*TASK PROMPT*.
Extract every line of the material below and reproduce it faithfully.

[A block of data]
....

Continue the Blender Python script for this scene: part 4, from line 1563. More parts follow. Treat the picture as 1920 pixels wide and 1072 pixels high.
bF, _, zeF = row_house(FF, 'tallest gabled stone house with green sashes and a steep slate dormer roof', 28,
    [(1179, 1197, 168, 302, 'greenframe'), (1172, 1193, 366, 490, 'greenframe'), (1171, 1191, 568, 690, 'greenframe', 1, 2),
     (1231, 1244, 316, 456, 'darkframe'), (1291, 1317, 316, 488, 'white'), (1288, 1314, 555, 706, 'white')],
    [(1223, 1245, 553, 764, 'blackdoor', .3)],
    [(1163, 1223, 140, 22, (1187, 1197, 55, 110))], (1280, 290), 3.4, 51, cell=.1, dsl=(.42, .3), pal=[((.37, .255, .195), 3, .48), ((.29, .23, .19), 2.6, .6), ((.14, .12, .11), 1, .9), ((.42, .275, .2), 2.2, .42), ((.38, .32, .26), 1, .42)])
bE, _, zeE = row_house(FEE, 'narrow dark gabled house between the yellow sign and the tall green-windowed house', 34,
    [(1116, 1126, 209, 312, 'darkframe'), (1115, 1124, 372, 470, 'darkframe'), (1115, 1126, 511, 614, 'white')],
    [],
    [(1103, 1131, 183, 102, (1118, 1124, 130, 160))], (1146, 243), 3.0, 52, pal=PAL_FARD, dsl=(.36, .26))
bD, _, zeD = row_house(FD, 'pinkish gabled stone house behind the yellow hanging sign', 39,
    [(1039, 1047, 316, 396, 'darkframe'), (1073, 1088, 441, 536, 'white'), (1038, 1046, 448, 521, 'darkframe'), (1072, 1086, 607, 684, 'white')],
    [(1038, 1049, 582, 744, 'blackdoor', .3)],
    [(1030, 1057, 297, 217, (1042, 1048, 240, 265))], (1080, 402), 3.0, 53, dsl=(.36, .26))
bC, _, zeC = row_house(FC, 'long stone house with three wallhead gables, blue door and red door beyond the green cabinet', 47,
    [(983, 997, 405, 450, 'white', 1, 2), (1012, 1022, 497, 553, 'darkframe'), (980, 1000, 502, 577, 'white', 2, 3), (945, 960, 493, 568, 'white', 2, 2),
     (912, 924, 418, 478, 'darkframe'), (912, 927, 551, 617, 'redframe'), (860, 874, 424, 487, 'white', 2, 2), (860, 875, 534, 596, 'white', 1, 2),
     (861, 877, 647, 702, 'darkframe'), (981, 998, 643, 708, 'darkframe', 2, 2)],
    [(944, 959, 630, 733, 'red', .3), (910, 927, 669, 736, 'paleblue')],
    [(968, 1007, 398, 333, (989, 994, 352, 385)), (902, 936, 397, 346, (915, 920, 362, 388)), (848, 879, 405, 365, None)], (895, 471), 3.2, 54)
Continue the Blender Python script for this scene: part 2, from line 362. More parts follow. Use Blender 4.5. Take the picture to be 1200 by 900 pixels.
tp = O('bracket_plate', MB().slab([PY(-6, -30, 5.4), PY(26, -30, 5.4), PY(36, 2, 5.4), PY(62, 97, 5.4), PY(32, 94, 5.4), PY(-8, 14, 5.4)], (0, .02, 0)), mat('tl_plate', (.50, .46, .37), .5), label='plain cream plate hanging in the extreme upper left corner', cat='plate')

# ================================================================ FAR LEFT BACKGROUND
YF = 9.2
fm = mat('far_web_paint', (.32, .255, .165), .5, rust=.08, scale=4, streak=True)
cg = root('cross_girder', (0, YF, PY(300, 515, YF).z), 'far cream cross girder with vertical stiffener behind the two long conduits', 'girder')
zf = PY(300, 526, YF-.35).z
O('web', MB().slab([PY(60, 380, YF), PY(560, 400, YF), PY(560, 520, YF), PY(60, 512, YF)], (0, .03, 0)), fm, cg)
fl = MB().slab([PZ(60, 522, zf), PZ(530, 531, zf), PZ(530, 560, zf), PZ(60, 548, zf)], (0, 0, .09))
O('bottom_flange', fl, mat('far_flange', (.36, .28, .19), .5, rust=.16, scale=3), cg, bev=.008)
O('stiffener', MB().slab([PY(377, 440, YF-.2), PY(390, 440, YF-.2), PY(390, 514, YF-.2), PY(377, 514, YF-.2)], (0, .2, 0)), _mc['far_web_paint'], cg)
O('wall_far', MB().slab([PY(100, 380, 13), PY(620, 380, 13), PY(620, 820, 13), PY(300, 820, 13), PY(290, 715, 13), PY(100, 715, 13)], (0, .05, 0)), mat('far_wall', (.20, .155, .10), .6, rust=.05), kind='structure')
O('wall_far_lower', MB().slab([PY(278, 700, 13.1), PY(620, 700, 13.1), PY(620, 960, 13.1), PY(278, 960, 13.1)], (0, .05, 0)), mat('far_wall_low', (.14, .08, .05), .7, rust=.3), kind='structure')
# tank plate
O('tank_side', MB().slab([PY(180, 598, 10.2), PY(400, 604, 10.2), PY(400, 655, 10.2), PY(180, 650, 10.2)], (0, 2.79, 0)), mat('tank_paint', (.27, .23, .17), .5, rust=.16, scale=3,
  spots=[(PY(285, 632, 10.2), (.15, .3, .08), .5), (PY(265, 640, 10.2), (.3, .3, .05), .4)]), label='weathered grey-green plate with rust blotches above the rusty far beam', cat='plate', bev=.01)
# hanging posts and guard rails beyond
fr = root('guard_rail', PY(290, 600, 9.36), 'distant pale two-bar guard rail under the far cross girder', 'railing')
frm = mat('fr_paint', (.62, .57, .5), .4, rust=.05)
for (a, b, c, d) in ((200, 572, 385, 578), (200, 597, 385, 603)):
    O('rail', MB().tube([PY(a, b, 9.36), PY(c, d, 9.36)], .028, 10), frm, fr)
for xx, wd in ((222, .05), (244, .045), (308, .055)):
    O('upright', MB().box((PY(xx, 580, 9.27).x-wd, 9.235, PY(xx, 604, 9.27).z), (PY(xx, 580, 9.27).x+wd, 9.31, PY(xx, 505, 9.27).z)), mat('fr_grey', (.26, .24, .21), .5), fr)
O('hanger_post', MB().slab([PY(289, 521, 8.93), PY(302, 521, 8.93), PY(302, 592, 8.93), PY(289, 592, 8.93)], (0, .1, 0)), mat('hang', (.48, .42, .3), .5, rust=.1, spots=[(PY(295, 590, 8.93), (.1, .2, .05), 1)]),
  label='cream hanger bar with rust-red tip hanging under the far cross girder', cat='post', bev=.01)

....

*SOLUTION*.
Continue the Blender Python script for this scene: part 4, from line 1563. More parts follow. Treat the picture as 1920 pixels wide and 1072 pixels high.
bF, _, zeF = row_house(FF, 'tallest gabled stone house with green sashes and a steep slate dormer roof', 28,
    [(1179, 1197, 168, 302, 'greenframe'), (1172, 1193, 366, 490, 'greenframe'), (1171, 1191, 568, 690, 'greenframe', 1, 2),
     (1231, 1244, 316, 456, 'darkframe'), (1291, 1317, 316, 488, 'white'), (1288, 1314, 555, 706, 'white')],
    [(1223, 1245, 553, 764, 'blackdoor', .3)],
    [(1163, 1223, 140, 22, (1187, 1197, 55, 110))], (1280, 290), 3.4, 51, cell=.1, dsl=(.42, .3), pal=[((.37, .255, .195), 3, .48), ((.29, .23, .19), 2.6, .6), ((.14, .12, .11), 1, .9), ((.42, .275, .2), 2.2, .42), ((.38, .32, .26), 1, .42)])
bE, _, zeE = row_house(FEE, 'narrow dark gabled house between the yellow sign and the tall green-windowed house', 34,
    [(1116, 1126, 209, 312, 'darkframe'), (1115, 1124, 372, 470, 'darkframe'), (1115, 1126, 511, 614, 'white')],
    [],
    [(1103, 1131, 183, 102, (1118, 1124, 130, 160))], (1146, 243), 3.0, 52, pal=PAL_FARD, dsl=(.36, .26))
bD, _, zeD = row_house(FD, 'pinkish gabled stone house behind the yellow hanging sign', 39,
    [(1039, 1047, 316, 396, 'darkframe'), (1073, 1088, 441, 536, 'white'), (1038, 1046, 448, 521, 'darkframe'), (1072, 1086, 607, 684, 'white')],
    [(1038, 1049, 582, 744, 'blackdoor', .3)],
    [(1030, 1057, 297, 217, (1042, 1048, 240, 265))], (1080, 402), 3.0, 53, dsl=(.36, .26))
bC, _, zeC = row_house(FC, 'long stone house with three wallhead gables, blue door and red door beyond the green cabinet', 47,
    [(983, 997, 405, 450, 'white', 1, 2), (1012, 1022, 497, 553, 'darkframe'), (980, 1000, 502, 577, 'white', 2, 3), (945, 960, 493, 568, 'white', 2, 2),
     (912, 924, 418, 478, 'darkframe'), (912, 927, 551, 617, 'redframe'), (860, 874, 424, 487, 'white', 2, 2), (860, 875, 534, 596, 'white', 1, 2),
     (861, 877, 647, 702, 'darkframe'), (981, 998, 643, 708, 'darkframe', 2, 2)],
    [(944, 959, 630, 733, 'red', .3), (910, 927, 669, 736, 'paleblue')],
    [(968, 1007, 398, 333, (989, 994, 352, 385)), (902, 936, 397, 346, (915, 920, 362, 388)), (848, 879, 405, 365, None)], (895, 471), 3.2, 54)
Continue the Blender Python script for this scene: part 2, from line 362. More parts follow. Use Blender 4.5. Take the picture to be 1200 by 900 pixels.
tp = O('bracket_plate', MB().slab([PY(-6, -30, 5.4), PY(26, -30, 5.4), PY(36, 2, 5.4), PY(62, 97, 5.4), PY(32, 94, 5.4), PY(-8, 14, 5.4)], (0, .02, 0)), mat('tl_plate', (.50, .46, .37), .5), label='plain cream plate hanging in the extreme upper left corner', cat='plate')

# ================================================================ FAR LEFT BACKGROUND
YF = 9.2
fm = mat('far_web_paint', (.32, .255, .165), .5, rust=.08, scale=4, streak=True)
cg = root('cross_girder', (0, YF, PY(300, 515, YF).z), 'far cream cross girder with vertical stiffener behind the two long conduits', 'girder')
zf = PY(300, 526, YF-.35).z
O('web', MB().slab([PY(60, 380, YF), PY(560, 400, YF), PY(560, 520, YF), PY(60, 512, YF)], (0, .03, 0)), fm, cg)
fl = MB().slab([PZ(60, 522, zf), PZ(530, 531, zf), PZ(530, 560, zf), PZ(60, 548, zf)], (0, 0, .09))
O('bottom_flange', fl, mat('far_flange', (.36, .28, .19), .5, rust=.16, scale=3), cg, bev=.008)
O('stiffener', MB().slab([PY(377, 440, YF-.2), PY(390, 440, YF-.2), PY(390, 514, YF-.2), PY(377, 514, YF-.2)], (0, .2, 0)), _mc['far_web_paint'], cg)
O('wall_far', MB().slab([PY(100, 380, 13), PY(620, 380, 13), PY(620, 820, 13), PY(300, 820, 13), PY(290, 715, 13), PY(100, 715, 13)], (0, .05, 0)), mat('far_wall', (.20, .155, .10), .6, rust=.05), kind='structure')
O('wall_far_lower', MB().slab([PY(278, 700, 13.1), PY(620, 700, 13.1), PY(620, 960, 13.1), PY(278, 960, 13.1)], (0, .05, 0)), mat('far_wall_low', (.14, .08, .05), .7, rust=.3), kind='structure')
# tank plate
O('tank_side', MB().slab([PY(180, 598, 10.2), PY(400, 604, 10.2), PY(400, 655, 10.2), PY(180, 650, 10.2)], (0, 2.79, 0)), mat('tank_paint', (.27, .23, .17), .5, rust=.16, scale=3,
  spots=[(PY(285, 632, 10.2), (.15, .3, .08), .5), (PY(265, 640, 10.2), (.3, .3, .05), .4)]), label='weathered grey-green plate with rust blotches above the rusty far beam', cat='plate', bev=.01)
# hanging posts and guard rails beyond
fr = root('guard_rail', PY(290, 600, 9.36), 'distant pale two-bar guard rail under the far cross girder', 'railing')
frm = mat('fr_paint', (.62, .57, .5), .4, rust=.05)
for (a, b, c, d) in ((200, 572, 385, 578), (200, 597, 385, 603)):
    O('rail', MB().tube([PY(a, b, 9.36), PY(c, d, 9.36)], .028, 10), frm, fr)
for xx, wd in ((222, .05), (244, .045), (308, .055)):
    O('upright', MB().box((PY(xx, 580, 9.27).x-wd, 9.235, PY(xx, 604, 9.27).z), (PY(xx, 580, 9.27).x+wd, 9.31, PY(xx, 505, 9.27).z)), mat('fr_grey', (.26, .24, .21), .5), fr)
O('hanger_post', MB().slab([PY(289, 521, 8.93), PY(302, 521, 8.93), PY(302, 592, 8.93), PY(289, 592, 8.93)], (0, .1, 0)), mat('hang', (.48, .42, .3), .5, rust=.1, spots=[(PY(295, 590, 8.93), (.1, .2, .05), 1)]),
  label='cream hanger bar with rust-red tip hanging under the far cross girder', cat='post', bev=.01)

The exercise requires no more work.